The justice system is the main tool Canada has for curbing the mob behaviour seen in the Vancouver riot last spring, and putting television cameras in the courtroom during the riot trials (as proposed by the Crown) would make that tool more powerful and effective.

Who else can urban centres depend on to fight mass hooliganism? The police can't control 100,000 or more people raging through the streets. Shop owners can't defend their shops, and vigilantes can't (or at least shouldn't) patrol the streets. Internet shaming, using video or still photos, probably doesn't have much deterrent effect. The courts are the most important line of defence.

The Vancouver riot that followed the Stanley Cup final on June 15 was a peculiarly public crime, an attack on the notion of safe public spaces. Putting cameras in the courtroom would help the public reassert itself through its institutions, regain control of its city and defeat the mob. That is the notion of a public justice system. There is really nothing revolutionary about a TV camera. It enhances the public nature of the courts.

The riot was about anonymity, or at least an illusion of anonymity, granting individuals licence to destroy, apparently for fun. The TV cameras are about lifting the anonymity, about showing the mob as individuals, human after all, and each capable of judgment, each with an ability to understand right and wrong. (They are not really about shaming the guilty, though they may accomplish that.)

The decision on the TV cameras falls to the trial judges hearing the cases, beginning this Friday.
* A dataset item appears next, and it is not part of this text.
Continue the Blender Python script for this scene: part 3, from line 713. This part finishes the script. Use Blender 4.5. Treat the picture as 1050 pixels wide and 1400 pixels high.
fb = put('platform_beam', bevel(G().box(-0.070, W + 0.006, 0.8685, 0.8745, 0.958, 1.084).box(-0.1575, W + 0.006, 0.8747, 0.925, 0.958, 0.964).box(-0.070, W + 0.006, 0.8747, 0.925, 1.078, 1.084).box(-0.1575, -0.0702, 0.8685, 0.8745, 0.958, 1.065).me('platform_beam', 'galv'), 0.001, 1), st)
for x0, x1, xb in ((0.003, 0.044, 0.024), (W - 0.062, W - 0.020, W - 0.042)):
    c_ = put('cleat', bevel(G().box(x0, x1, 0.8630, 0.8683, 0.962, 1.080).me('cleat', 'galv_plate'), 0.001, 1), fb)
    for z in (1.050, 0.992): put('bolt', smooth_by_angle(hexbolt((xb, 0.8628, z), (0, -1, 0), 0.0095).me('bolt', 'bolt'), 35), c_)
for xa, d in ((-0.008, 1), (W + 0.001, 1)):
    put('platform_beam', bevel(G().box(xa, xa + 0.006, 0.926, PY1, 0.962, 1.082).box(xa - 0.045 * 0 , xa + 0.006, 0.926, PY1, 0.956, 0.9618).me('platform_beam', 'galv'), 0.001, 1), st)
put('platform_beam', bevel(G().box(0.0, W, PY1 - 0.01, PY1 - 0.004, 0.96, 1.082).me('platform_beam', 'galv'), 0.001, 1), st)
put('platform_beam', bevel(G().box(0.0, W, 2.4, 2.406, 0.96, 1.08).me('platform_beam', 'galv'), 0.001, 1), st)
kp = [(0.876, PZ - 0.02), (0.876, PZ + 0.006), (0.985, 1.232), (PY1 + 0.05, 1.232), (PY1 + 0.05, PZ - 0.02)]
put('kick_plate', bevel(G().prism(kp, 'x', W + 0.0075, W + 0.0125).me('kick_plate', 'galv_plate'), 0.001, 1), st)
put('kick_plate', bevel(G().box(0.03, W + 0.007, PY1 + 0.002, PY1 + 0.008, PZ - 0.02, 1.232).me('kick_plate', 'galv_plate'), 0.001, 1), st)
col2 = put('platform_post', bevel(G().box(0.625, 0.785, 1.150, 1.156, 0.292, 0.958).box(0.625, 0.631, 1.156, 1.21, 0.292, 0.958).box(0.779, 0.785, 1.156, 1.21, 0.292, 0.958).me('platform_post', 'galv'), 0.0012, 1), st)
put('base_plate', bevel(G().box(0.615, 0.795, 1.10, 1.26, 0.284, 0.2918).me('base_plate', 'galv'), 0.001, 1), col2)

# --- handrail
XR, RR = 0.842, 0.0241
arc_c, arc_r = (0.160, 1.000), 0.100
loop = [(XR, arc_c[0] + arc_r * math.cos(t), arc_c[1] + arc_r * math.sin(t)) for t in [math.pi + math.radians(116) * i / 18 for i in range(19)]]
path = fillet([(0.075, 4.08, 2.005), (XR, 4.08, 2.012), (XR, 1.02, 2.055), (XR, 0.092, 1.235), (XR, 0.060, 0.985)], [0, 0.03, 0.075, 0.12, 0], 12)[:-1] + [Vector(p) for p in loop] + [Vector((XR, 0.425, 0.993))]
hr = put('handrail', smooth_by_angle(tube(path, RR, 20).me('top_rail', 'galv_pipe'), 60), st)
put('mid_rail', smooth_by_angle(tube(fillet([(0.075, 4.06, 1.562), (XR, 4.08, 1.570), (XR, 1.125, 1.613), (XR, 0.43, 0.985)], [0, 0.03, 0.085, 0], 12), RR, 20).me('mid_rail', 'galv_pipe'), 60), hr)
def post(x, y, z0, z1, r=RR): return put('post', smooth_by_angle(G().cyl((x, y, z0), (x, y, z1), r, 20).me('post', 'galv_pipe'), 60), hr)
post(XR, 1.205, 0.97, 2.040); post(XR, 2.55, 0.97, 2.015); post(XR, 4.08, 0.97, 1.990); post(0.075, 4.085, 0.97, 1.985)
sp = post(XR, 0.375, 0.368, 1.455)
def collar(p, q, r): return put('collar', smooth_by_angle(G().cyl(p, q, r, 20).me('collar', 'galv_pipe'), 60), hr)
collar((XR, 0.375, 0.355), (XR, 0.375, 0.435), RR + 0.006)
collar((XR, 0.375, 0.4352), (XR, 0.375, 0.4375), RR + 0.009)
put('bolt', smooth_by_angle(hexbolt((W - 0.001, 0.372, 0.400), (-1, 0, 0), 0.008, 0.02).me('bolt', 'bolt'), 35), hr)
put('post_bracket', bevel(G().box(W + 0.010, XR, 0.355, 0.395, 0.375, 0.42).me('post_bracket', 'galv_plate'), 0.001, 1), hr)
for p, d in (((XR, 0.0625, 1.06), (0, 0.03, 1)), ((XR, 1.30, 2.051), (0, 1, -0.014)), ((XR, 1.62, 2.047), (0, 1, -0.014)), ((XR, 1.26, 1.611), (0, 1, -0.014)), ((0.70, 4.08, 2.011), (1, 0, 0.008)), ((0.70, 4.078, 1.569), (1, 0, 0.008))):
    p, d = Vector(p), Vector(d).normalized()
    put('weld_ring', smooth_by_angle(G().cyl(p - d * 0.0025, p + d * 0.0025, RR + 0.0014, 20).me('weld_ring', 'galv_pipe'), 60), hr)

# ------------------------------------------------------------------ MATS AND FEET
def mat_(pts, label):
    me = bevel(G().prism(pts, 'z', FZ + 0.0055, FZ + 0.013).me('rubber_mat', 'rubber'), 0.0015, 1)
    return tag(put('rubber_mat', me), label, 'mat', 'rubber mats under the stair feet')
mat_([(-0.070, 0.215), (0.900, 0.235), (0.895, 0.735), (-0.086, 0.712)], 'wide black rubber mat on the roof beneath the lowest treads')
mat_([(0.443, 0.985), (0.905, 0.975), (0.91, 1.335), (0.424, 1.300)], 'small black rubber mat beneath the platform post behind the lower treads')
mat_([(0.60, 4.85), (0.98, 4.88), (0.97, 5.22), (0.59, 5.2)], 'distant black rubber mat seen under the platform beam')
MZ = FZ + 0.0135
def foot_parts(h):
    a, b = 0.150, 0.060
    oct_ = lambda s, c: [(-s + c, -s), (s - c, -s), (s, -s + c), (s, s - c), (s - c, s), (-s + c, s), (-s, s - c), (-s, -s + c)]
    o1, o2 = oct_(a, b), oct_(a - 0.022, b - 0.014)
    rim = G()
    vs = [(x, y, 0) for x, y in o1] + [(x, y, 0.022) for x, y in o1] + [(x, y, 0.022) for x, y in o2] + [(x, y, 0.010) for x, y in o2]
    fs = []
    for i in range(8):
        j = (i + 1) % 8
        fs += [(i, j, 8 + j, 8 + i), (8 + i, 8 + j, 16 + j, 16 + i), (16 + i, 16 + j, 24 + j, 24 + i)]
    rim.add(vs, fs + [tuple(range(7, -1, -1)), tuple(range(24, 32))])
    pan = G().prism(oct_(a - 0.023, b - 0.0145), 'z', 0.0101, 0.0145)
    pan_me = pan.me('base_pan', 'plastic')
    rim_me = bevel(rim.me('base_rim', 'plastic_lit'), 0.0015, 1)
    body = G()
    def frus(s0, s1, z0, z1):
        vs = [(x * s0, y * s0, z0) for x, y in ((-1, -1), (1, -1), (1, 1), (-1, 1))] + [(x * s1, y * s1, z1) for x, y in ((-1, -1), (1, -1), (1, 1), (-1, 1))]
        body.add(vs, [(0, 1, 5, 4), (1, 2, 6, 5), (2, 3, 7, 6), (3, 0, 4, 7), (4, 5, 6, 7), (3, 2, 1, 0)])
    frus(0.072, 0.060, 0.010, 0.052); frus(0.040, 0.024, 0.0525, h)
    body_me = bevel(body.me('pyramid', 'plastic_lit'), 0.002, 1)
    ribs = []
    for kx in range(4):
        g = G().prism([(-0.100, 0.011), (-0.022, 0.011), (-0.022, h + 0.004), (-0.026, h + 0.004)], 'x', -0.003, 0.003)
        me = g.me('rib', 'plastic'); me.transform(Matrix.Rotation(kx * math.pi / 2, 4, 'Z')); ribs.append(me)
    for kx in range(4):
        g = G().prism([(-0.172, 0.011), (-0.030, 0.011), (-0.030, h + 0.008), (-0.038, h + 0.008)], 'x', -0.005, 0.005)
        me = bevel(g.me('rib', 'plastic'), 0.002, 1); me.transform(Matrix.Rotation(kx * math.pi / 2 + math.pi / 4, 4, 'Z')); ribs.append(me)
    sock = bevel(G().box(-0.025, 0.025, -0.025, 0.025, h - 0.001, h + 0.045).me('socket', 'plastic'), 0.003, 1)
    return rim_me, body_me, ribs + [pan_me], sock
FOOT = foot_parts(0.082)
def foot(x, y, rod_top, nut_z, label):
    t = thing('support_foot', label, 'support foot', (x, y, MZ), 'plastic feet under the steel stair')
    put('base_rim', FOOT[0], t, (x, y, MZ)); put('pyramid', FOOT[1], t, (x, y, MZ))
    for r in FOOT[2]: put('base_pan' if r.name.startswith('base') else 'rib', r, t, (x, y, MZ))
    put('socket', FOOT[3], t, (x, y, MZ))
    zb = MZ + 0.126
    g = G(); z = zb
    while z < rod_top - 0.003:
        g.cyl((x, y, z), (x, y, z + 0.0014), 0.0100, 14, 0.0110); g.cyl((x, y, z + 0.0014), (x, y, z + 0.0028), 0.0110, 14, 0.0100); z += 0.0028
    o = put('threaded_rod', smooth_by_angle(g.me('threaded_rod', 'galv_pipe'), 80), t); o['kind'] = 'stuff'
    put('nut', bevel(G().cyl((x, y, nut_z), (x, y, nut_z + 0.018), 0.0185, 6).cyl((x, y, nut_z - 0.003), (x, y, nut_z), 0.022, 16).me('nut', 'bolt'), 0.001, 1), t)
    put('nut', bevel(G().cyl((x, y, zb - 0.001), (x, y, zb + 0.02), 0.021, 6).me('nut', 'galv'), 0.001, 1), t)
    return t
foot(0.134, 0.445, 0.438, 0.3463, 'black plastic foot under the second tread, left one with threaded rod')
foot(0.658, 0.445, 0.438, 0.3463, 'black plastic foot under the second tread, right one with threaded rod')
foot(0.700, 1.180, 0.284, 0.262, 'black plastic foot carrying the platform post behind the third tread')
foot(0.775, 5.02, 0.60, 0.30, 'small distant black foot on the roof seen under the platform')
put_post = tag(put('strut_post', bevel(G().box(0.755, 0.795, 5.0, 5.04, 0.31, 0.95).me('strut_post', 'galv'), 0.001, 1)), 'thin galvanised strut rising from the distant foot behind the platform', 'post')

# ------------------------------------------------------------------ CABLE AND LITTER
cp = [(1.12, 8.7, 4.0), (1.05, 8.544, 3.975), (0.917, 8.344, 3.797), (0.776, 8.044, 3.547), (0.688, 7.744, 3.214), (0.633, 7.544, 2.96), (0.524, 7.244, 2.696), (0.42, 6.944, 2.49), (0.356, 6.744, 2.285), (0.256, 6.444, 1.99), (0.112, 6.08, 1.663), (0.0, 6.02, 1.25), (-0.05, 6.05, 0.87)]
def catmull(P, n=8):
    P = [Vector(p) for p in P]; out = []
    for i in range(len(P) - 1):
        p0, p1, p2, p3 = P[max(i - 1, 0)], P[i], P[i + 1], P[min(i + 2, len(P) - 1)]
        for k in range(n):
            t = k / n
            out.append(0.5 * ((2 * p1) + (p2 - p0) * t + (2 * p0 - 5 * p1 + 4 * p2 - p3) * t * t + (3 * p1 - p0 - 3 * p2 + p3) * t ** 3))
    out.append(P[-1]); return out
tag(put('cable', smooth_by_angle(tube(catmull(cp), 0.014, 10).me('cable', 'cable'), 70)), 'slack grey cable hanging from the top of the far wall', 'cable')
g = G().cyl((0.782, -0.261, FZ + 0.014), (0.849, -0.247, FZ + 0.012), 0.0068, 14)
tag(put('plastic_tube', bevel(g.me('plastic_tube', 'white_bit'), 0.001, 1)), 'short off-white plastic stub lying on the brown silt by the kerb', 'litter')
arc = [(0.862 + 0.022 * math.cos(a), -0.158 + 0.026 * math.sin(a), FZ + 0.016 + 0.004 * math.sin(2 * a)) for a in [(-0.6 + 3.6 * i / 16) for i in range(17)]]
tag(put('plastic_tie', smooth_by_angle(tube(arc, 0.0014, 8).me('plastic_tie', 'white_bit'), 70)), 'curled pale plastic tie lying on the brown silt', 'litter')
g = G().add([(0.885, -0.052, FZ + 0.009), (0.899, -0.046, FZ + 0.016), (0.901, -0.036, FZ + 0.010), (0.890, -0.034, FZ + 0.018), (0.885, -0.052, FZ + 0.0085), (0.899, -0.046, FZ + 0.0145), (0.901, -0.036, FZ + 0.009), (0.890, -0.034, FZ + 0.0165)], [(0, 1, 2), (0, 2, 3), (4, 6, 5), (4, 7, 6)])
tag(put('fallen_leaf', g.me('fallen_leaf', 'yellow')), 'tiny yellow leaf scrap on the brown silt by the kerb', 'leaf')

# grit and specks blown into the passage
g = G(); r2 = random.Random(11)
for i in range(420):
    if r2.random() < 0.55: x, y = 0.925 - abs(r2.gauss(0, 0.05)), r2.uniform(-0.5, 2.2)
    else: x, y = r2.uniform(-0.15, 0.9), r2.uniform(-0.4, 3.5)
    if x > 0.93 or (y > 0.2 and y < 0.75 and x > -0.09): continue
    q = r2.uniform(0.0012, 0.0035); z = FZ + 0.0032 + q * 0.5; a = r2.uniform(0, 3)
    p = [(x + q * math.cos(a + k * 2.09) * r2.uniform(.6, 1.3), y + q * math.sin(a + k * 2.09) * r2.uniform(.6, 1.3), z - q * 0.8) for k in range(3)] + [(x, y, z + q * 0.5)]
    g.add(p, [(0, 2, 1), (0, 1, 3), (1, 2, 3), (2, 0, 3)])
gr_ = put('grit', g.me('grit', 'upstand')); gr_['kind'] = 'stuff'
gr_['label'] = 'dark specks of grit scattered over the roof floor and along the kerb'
Those judges should be wary of handing a veto to defendants, as set out in guidelines written by the B.C. Supreme Court for requests to allow TV cameras in court.

Guidelines are not rules. The B.C. guidelines say that "any witness, counsel or other participant" who objects to being identified or shown on TV "must not be recorded." It is hard to square that "must not" with age-old ideas of publicity being the soul of justice. TV cameras would help fulfill the promise of a public, fair-minded justice system with the power to discourage a repeat of the attack on Vancouver.